To succeed, you must understand exactly what your interviewers are looking for in each round. The following areas represent the core competencies evaluated during the Providence interview loop.
Portfolio Presentation and Case Studies
Your 60-minute portfolio presentation is the centerpiece of the interview process. Interviewers use this time to assess your storytelling, design craft, and ability to articulate the "why" behind your decisions. Strong candidates do not just show polished screens; they narrate the journey from the initial problem statement through research, iteration, and final impact.
Be ready to go over:
- End-to-end process – How you structure your work from discovery to handoff in your current organization.
- Business and user impact – The measurable outcomes of your design interventions.
- Overcoming constraints – How you navigated technical limitations, tight deadlines, or shifting requirements.
- Advanced concepts –
- Accessibility (WCAG) compliance in complex UIs.
- Designing for scale using established design systems.
- Handling HIPAA or other regulatory constraints in design.
Example questions or scenarios:
- "Walk us through a project where you owned the end-to-end design process. What were the major milestones?"
- "How did you measure the success of this specific feature after it launched?"
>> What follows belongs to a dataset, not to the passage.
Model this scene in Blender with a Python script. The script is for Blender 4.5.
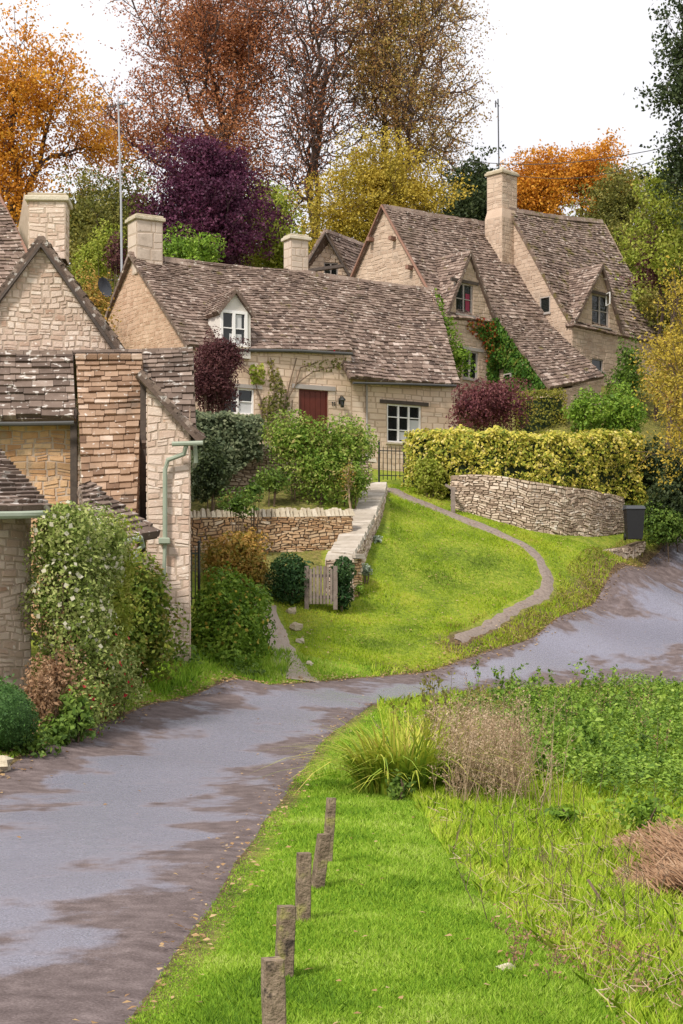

- "Explain a time when you had to pivot your design strategy based on unexpected technical constraints."
Research, Discovery, and Analysis
Providence places a strong emphasis on evidence-based design. Interviewers want to know how you uncover user needs and what you do with that data once you have it. A strong performance in this area demonstrates a rigorous, unbiased approach to user research and a clear framework for synthesizing complex findings into design strategy.
Be ready to go over:
- Research methodologies – When and why you choose specific methods (e.g., contextual inquiry, usability testing, surveys).
- Analyzing findings – How you distill raw data into themes, insights, and actionable design requirements.
- Validating assumptions – How you test your prototypes and iterate based on user feedback.
Example questions or scenarios:
- "How do you approach user research when starting a completely ambiguous project?"
- "Walk me through your process for analyzing qualitative research findings. How do you prioritize what to act on?"
- "Tell me about a time your research completely contradicted your initial design assumptions."
Cross-Functional Collaboration
In the 30-minute team member interviews, you will meet with PMs, Engineers, and Researchers. They are evaluating what it is like to work with you day-to-day. Strong candidates show empathy for their partners' goals, communicate design rationale clearly, and know how to compromise without sacrificing user experience.
Be ready to go over:
- Engineering handoff – How you prepare files, document interactions, and support QA.
- Product alignment – How you balance user needs with business goals and PM roadmaps.
- Conflict resolution – How you handle disagreements over scope, design direction, or technical feasibility.
Example questions or scenarios:
- "Describe a time you disagreed with a Product Manager about the roadmap or feature prioritization. How did you resolve it?"
- "How do you ensure your designs are technically feasible before handing them off to engineering?"
- "Tell me about a successful collaboration with a dedicated User Researcher."
Design Principles and Inspiration
Interviewers at Providence want to understand your foundational design philosophy. They will probe into what drives you, how you stay current, and how you apply universal design principles to your daily work.
Be ready to go over:
- Core design principles – Your understanding of hierarchy, typography, spacing, and interaction paradigms.
- Sources of inspiration – Where you look for design trends and how you apply them practically.
- Design critique – How you evaluate your own work and the work of others.
Example questions or scenarios:
- "What are the core design principles that guide your work?"
- "Where do you draw your design inspiration from, especially when tackling dry or complex enterprise problems?"
- "How do you ensure consistency and quality across a large-scale product ecosystem?"